Ainda outros ótimos exemplos são os dos generais Richard Nunes, Tomás Paiva e Valério Stumpf. Os três comandavam, respectivamente, os comandos do Nordeste, Sudeste e Sul.

Nas reuniões em que a proposta de alguma intervenção foi apresentada ao Estado Maior, eles divergiram imediatamente e combateram a ideia. Outros dois generais integravam esse grupo resistente na alta cúpula: André Luis Novaes Miranda e Guido Amin Naves.

Os cinco também tornaram-se vítimas da milícia digital do governo, comandada por Braga Netto, e foram muito atacados por não aderirem à proposta de golpe.

Firmeza e covardia

Está bem claro em todo o material da Polícia Federal divulgado esta semana que o golpe, incluindo os assassinatos do presidente e do vice-presidente eleitos, do ministro Alexandre de Moraes, entre outros, só não aconteceu por dois motivos muito objetivos. O primeiro foi a posição firme do Exército e da Aeronáutica que, diferente da Marinha, não aderiram ao plano. E, segundo, por causa da covardia de Bolsonaro, que ficou assustado com a possibilidade de dar um golpe e terminar preso ou exilado pelos próprios generais quando assumissem o poder.
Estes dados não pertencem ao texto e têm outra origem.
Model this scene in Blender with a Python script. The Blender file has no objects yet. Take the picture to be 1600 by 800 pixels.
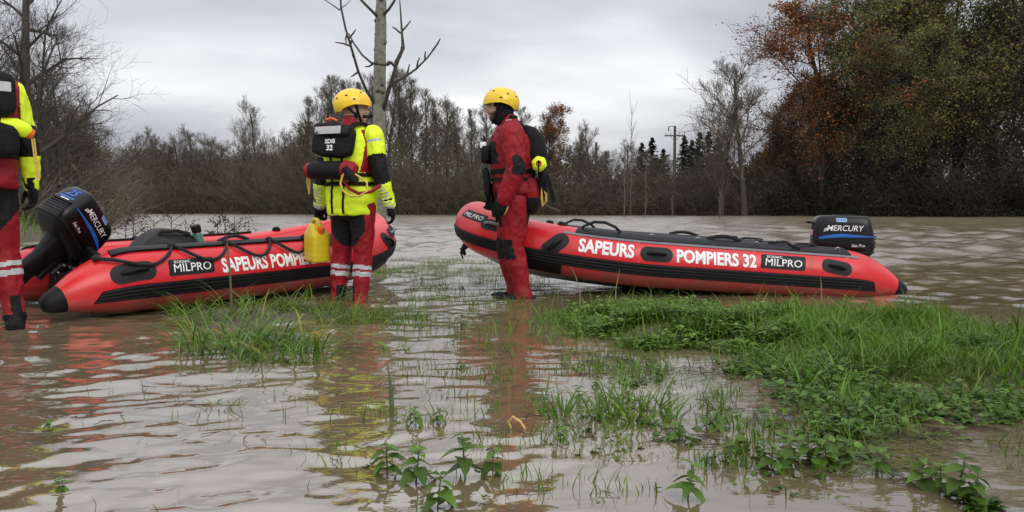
import bpy, bmesh, math, random
import numpy as np
from mathutils import Vector, Matrix, Euler

random.seed(7)
scene = bpy.context.scene
COL = scene.collection
PI = math.pi
rad = math.radians

# ------------------------------------------------------------------ camera
FPX, CAM_H = 1256.0, 0.75
PITCH = math.atan(74 / FPX)
cam_data = bpy.data.cameras.new('camera')
cam_data.sensor_width = 36.0
cam_data.lens = 36.0 * FPX / 1600.0
cam_data.clip_start = 0.05
cam_data.clip_end = 4000
cam = bpy.data.objects.new('camera', cam_data)
cam.location = (0, 0, CAM_H)
cam.rotation_euler = (PI / 2 - PITCH, 0, 0)
COL.objects.link(cam)
scene.camera = cam

# ------------------------------------------------------------------ sky
SUN_EL, SUN_AZ = rad(38), rad(150)          # behind thin cloud, high, over the camera's right shoulder
world = bpy.data.worlds.new('World')
scene.world = world
world.use_nodes = True
wn, wl = world.node_tree.nodes, world.node_tree.links
wn.clear()
w_out = wn.new('ShaderNodeOutputWorld')
w_bg = wn.new('ShaderNodeBackground')
w_sky = wn.new('ShaderNodeTexSky')
w_sky.sky_type = 'NISHITA'
w_sky.sun_disc = False
w_sky.sun_elevation = SUN_EL
w_sky.sun_rotation = SUN_AZ
w_sky.dust_density = 3.0
w_co = wn.new('ShaderNodeTexCoord')
w_sep = wn.new('ShaderNodeSeparateXYZ')
wl.new(w_co.outputs['Generated'], w_sep.inputs[0])
w_abs = wn.new('ShaderNodeMath'); w_abs.operation = 'ABSOLUTE'
wl.new(w_sep.outputs['Z'], w_abs.inputs[0])
w_add = wn.new('ShaderNodeMath'); w_add.operation = 'ADD'; w_add.inputs[1].default_value = 0.22
wl.new(w_abs.outputs[0], w_add.inputs[0])
w_div = wn.new('ShaderNodeVectorMath'); w_div.operation = 'DIVIDE'
w_cmb = wn.new('ShaderNodeCombineXYZ')
for i in range(3):
    wl.new(w_add.outputs[0], w_cmb.inputs[i])
wl.new(w_co.outputs['Generated'], w_div.inputs[0])
wl.new(w_cmb.outputs[0], w_div.inputs[1])
w_map = wn.new('ShaderNodeMapping')
w_map.inputs['Location'].default_value = (3.1, 0.6, 0.0)
w_map.inputs['Scale'].default_value = (0.75, 1.05, 0.6)
w_map.inputs['Rotation'].default_value = (0, 0, 0.35)
wl.new(w_div.outputs[0], w_map.inputs['Vector'])
w_no = wn.new('ShaderNodeTexNoise')
w_no.inputs['Scale'].default_value = 0.85
w_no.inputs['Detail'].default_value = 5.0
w_no.inputs['Roughness'].default_value = 0.48
w_no.inputs['Distortion'].default_value = 0.25
wl.new(w_map.outputs[0], w_no.inputs['Vector'])
w_rp = wn.new('ShaderNodeValToRGB')
e = w_rp.color_ramp.elements
e[0].position = 0.34; e[0].color = (0.355, 0.366, 0.412, 1)
e[1].position = 0.68; e[1].color = (0.830, 0.835, 0.845, 1)
m_ = e.new(0.50); m_.color = (0.535, 0.543, 0.573, 1)
wl.new(w_no.outputs['Fac'], w_rp.inputs[0])
w_sc = wn.new('ShaderNodeVectorMath'); w_sc.operation = 'SCALE'; w_sc.inputs['Scale'].default_value = 0.10
wl.new(w_sky.outputs[0], w_sc.inputs[0])
w_mix = wn.new('ShaderNodeMixRGB'); w_mix.inputs[0].default_value = 0.94     # closed cloud deck over the clear sky
wl.new(w_sc.outputs[0], w_mix.inputs[1])
wl.new(w_rp.outputs[0], w_mix.inputs[2])
w_zen = wn.new('ShaderNodeMath'); w_zen.operation = 'MULTIPLY_ADD'; w_zen.inputs[1].default_value = 1.4; w_zen.inputs[2].default_value = 1.0   # overcast sky: brighter towards the zenith
wl.new(w_abs.outputs[0], w_zen.inputs[0])
w_lum = wn.new('ShaderNodeVectorMath'); w_lum.operation = 'SCALE'
wl.new(w_mix.outputs[0], w_lum.inputs[0]); wl.new(w_zen.outputs[0], w_lum.inputs['Scale'])
wl.new(w_lum.outputs[0], w_bg.inputs['Color'])
w_bg.inputs['Strength'].default_value = 0.97
wl.new(w_bg.outputs[0], w_out.inputs['Surface'])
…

Nos dois casos, a República deve ao general Freire Gomes, ao brigadeiro Baptista Júnior e aos seus comandados, que foram a maior parte das Forças Armadas, comprometidas com a Constituição. Porque a Constituição é o que importa, independente de bandeira partidária, ideologia ou visão de mundo particular.

Punição exemplar

Ao mesmo tempo em que é preciso reconhecer isso, também é necessário cobrar punição séria, dura e exemplar para os que foram arrastados por suas paixões à confusão entre defender o Brasil e defender suas ideologias e preferências políticas.

Movidos pela ganância pessoal disfarçada de patriotismo, esses imbecis motivados e fardados quase provocaram assassinatos e uma guerra civil no país.

Cumprido o rito legal, o mínimo é que sejam presos por muitos e muitos anos, sem qualquer honra. Figuras como o almirante Garnier, que colocou a Marinha à disposição do golpe, precisam ser empurrados para o esgoto da História.

Mas que fique o aprendizado e que o exemplo seja utilizado para os oficiais sendo formados agora. É o legado que essa maluquice precisa deixar.